Recorded information —
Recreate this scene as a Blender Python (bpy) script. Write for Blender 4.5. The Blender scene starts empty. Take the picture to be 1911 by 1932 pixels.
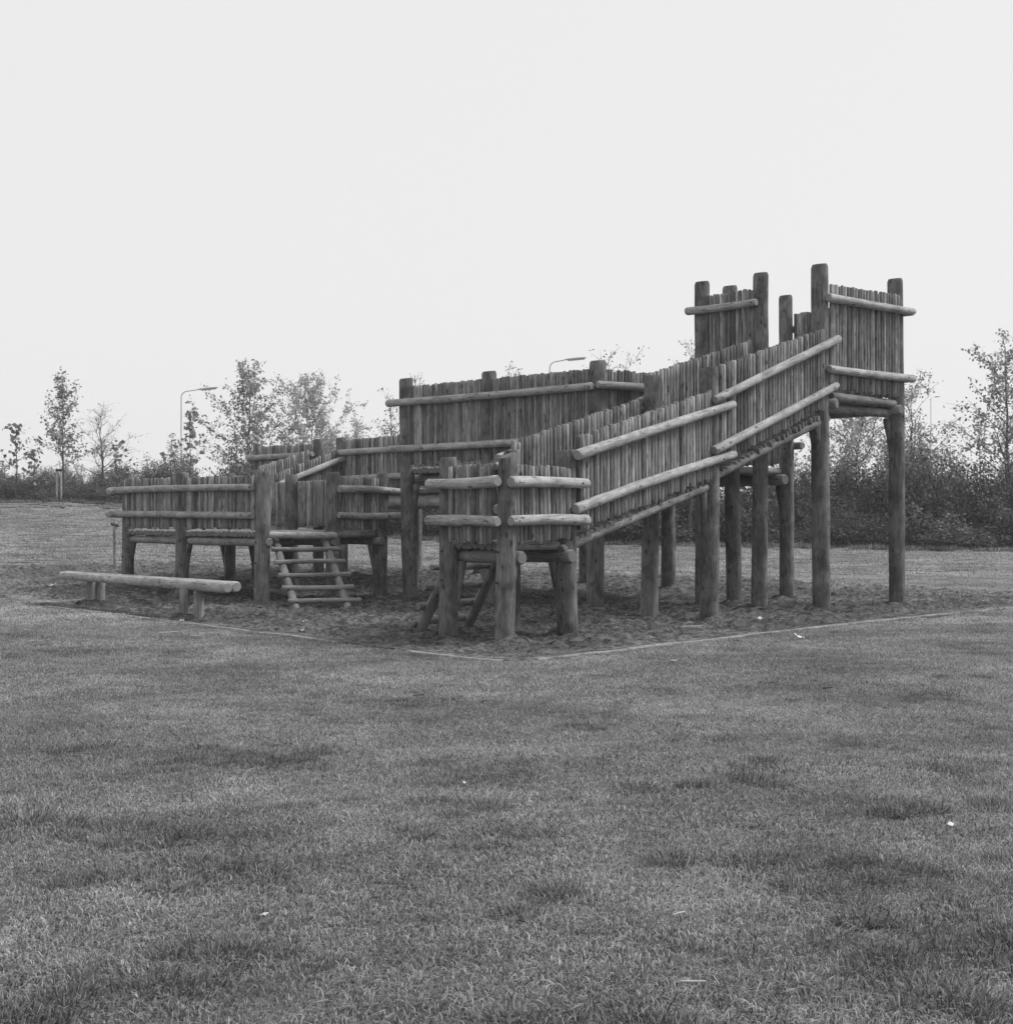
import bpy, math, random
import numpy as np
from mathutils import Vector, noise

# ------------------------------------------------------------------ camera, world, sun
S = bpy.context.scene
C = S.collection
R = math.radians
CAMH = 1.35
FPX = 2730.0                     # focal length in the working pixel unit (photo 1911 wide)
cam = bpy.data.cameras.new('camera')
cam.sensor_fit = 'HORIZONTAL'
cam.sensor_width = 36
cam.lens = 36 * FPX / 1911
cam.shift_y = 19 / 1911
cam.clip_end = 3000
camo = bpy.data.objects.new('camera', cam)
C.objects.link(camo)
camo.location = (0, 0, CAMH)
camo.rotation_euler = (R(90), 0, 0)
S.camera = camo

SUN_EL, SUN_AZ = R(46), R(80)   # azimuth measured clockwise from the view direction
w = bpy.data.worlds.new('World')
S.world = w
w.use_nodes = True
nt = w.node_tree
nt.nodes.clear()
out = nt.nodes.new('ShaderNodeOutputWorld')
bg = nt.nodes.new('ShaderNodeBackground')
sky = nt.nodes.new('ShaderNodeTexSky')
sky.sky_type = 'NISHITA'
sky.sun_disc = False
sky.sun_elevation = SUN_EL
sky.sun_rotation = SUN_AZ
sky.dust_density = 4
bw = nt.nodes.new('ShaderNodeRGBToBW')
mul = nt.nodes.new('ShaderNodeMath'); mul.operation = 'MULTIPLY'; mul.inputs[1].default_value = 0.10
add = nt.nodes.new('ShaderNodeMath'); add.operation = 'ADD'; add.inputs[1].default_value = 6.4
nt.links.new(sky.outputs[0], bw.inputs[0])
nt.links.new(bw.outputs[0], mul.inputs[0])
nt.links.new(mul.outputs[0], add.inputs[0])
nt.links.new(add.outputs[0], bg.inputs[0])
bg.inputs[1].default_value = 0.11
nt.links.new(bg.outputs[0], out.inputs[0])

sl = bpy.data.lights.new('sun', 'SUN')
sl.energy = 2.8
sl.angle = R(18)
sl.color = (1.0, 1.0, 1.0)
so = bpy.data.objects.new('sun', sl)
C.objects.link(so)
so.rotation_euler = Vector((-math.sin(SUN_AZ) * math.cos(SUN_EL), -math.cos(SUN_AZ) * math.cos(SUN_EL), -math.sin(SUN_EL))).to_track_quat('-Z', 'Y').to_euler()

S.view_settings.view_transform = 'Standard'
S.view_settings.look = 'None'
S.view_settings.exposure = 0.2
S.view_settings.gamma = 1
S.render.engine = 'CYCLES'
S.cycles.max_bounces = 6
S.cycles.diffuse_bounces = 3
S.cycles.volume_bounces = 1
S.cycles.transparent_max_bounces = 8

rnd = random.Random(7)
nrs = np.random.RandomState(11)

# ------------------------------------------------------------------ helpers
def sm(a, b, x):
    t = min(1.0, max(0.0, (x - a) / (b - a)))
    return t * t * (3 - 2 * t)

HX = [-900, 0, 215, 400, 780, 1100, 1911, 2900]
HZ = [64, 62, 62, 58, 50, 47, 45, 45]
HYB = [948, 947, 947, 975, 1018, 1026, 1040, 1044]
HG = [CAMH - (y - 985) / FPX * z for y, z in zip(HYB, HZ)]

def hedge_z(s):
    return float(np.interp(s * FPX + 955.5, HX, HZ))

def gh(x, y):
    """ground height: the lawn rises gently towards the hedge"""
    if y < 26:
        return 0.0
    s = x / y
    zh = hedge_z(s)
    g = float(np.interp(s * FPX + 955.5, HX, HG))
    t = min(1.0, (y - 26) / (zh - 26))
    return g * (t ** 1.35)

def at(px, z):
    """point at lateral picture column px, z metres away from the camera"""
    return ((px - 955.5) / FPX * z, z)

def lin(n):
    return n

class MB:
    def __init__(s):
        s.v = []; s.f = []; s.gc = []; s.tone = []; s.cap = []; s.n = 0
    def add(s, v, f, gc, tone, cap):
        s.v.extend(v); s.f.extend([tuple(i + s.n for i in q) for q in f])
        s.gc.extend(gc); s.tone.extend(tone); s.cap.extend(cap); s.n += len(v)
    def log(s, p0, p1, r0, r1=None, seg=10, rings=6, tone=None, wob=.5, cham=.18, bend=0.0, cut=None, e0=True, e1=True):
        """a round pole with chamfered sawn ends, taper, slight bend and lumps"""
        r1 = r0 if r1 is None else r1
        p0 = Vector(p0); p1 = Vector(p1)
        d = p1 - p0; L = d.length
        ax = d.normalized()
        up = Vector((0, 0, 1)) if abs(ax.z) < .9 else Vector((1, 0, 0))
        a = ax.cross(up).normalized(); b = ax.cross(a).normalized()
        tone = rnd.uniform(.0, 1) if tone is None else tone
        off = Vector((rnd.uniform(0, 50), rnd.uniform(0, 50), rnd.uniform(0, 50)))
        bd = a * rnd.uniform(-1, 1) * bend + b * rnd.uniform(-1, 1) * bend
        ts = [i / rings for i in range(rings + 1)]
        prof = []
        ch = min(.25 * L, r0 * .35)
        prof.append((0, 1 - cham, 1)); 
        for t in ts:
            tt = ch / L + t * (1 - 2 * ch / L)
            prof.append((tt, 1, 0))
        prof.append((1, 1 - cham, 1))
        V = []; G = []; T = []; K = []
        for k, (t, rs, cp) in enumerate(prof):
            c = p0 + d * t + bd * math.sin(math.pi * t)
            for j in range(seg):
                th = 2 * math.pi * j / seg
                rr = (r0 + (r1 - r0) * t) * rs
                nn = noise.noise(Vector((math.cos(th) * .8, math.sin(th) * .8, t * L * 1.6)) + off)
                rr *= 1 + .09 * wob * nn
                sh = 0
                if cut and t > .99: sh = cut * math.cos(th + 1.0)
                p = c + a * (math.cos(th) * rr) + b * (math.sin(th) * rr) + ax * sh * rr
                V.append(tuple(p)); G.append((math.cos(th) * rr + off.x, math.sin(th) * rr + off.y, t * L + off.z)); T.append(tone); K.append(0)
        F = []
        m = len(prof)
        for k in range(m - 1):
            for j in range(seg):
                j2 = (j + 1) % seg
                F.append((k * seg + j, k * seg + j2, (k + 1) * seg + j2, (k + 1) * seg + j))
        # sawn ends: own vertices so the end grain is separate
        for e, k, on in ((0, 0, e0), (1, m - 1, e1)):
            if not on: continue
            base = len(V)
            ring = V[k * seg:(k + 1) * seg]
            for j, q in enumerate(ring):
                V.append(q); G.append(((Vector(q) - (p0 if e == 0 else p1)).dot(a) , (Vector(q) - (p0 if e == 0 else p1)).dot(b), off.z)); T.append(tone); K.append(1)
            cc = sum((Vector(q) for q in ring), Vector()) / seg
            V.append(tuple(cc)); G.append((0, 0, off.z)); T.append(tone); K.append(1)
            for j in range(seg):
                j2 = (j + 1) % seg
                F.append((base + j2, base + j, base + seg) if e == 0 else (base + j, base + j2, base + seg))
        s.add(V, F, G, T, K)
    def build(s, name, mat, parent=None, smooth=True):
        me = bpy.data.meshes.new(name)
        me.from_pydata(s.v, [], s.f)
        n = len(s.v)
        at_ = me.attributes.new('gc', 'FLOAT_VECTOR', 'POINT'); at_.data.foreach_set('vector', np.array(s.gc, 'f').ravel())
        at_ = me.attributes.new('tone', 'FLOAT', 'POINT'); at_.data.foreach_set('value', np.array(s.tone, 'f'))
        at_ = me.attributes.new('cap', 'FLOAT', 'POINT'); at_.data.foreach_set('value', np.array(s.cap, 'f'))
        if smooth: me.shade_smooth()
        me.materials.append(mat)
        o = bpy.data.objects.new(name, me)
        C.objects.link(o)
        if parent: o.parent = parent
        return o

def raw(name, v, f, mat, parent=None, tone=None, smooth=False, link=True):
    me = bpy.data.meshes.new(name)
    v = np.asarray(v, 'f'); f = np.asarray(f, 'i')
    nv, nf, k = len(v), len(f), f.shape[1]
    me.vertices.add(nv); me.vertices.foreach_set('co', v.ravel())
    me.loops.add(nf * k); me.loops.foreach_set('vertex_index', f.ravel())
    me.polygons.add(nf); me.polygons.foreach_set('loop_start', np.arange(0, nf * k, k, dtype='i'))
    me.update(calc_edges=True)
    if tone is not None:
        a = me.attributes.new('tone', 'FLOAT', 'POINT'); a.data.foreach_set('value', np.asarray(tone, 'f'))
    if smooth: me.shade_smooth()
    me.materials.append(mat)
    o = bpy.data.objects.new(name, me)
    if link: C.objects.link(o)
    if parent: o.parent = parent
    return o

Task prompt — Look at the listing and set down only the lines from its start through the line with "from mathutils import Vector, noise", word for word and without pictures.

Task answer —
Recreate this scene as a Blender Python (bpy) script. Write for Blender 4.5. The Blender scene starts empty. Take the picture to be 1911 by 1932 pixels.
import bpy, math, random
import numpy as np
from mathutils import Vector, noise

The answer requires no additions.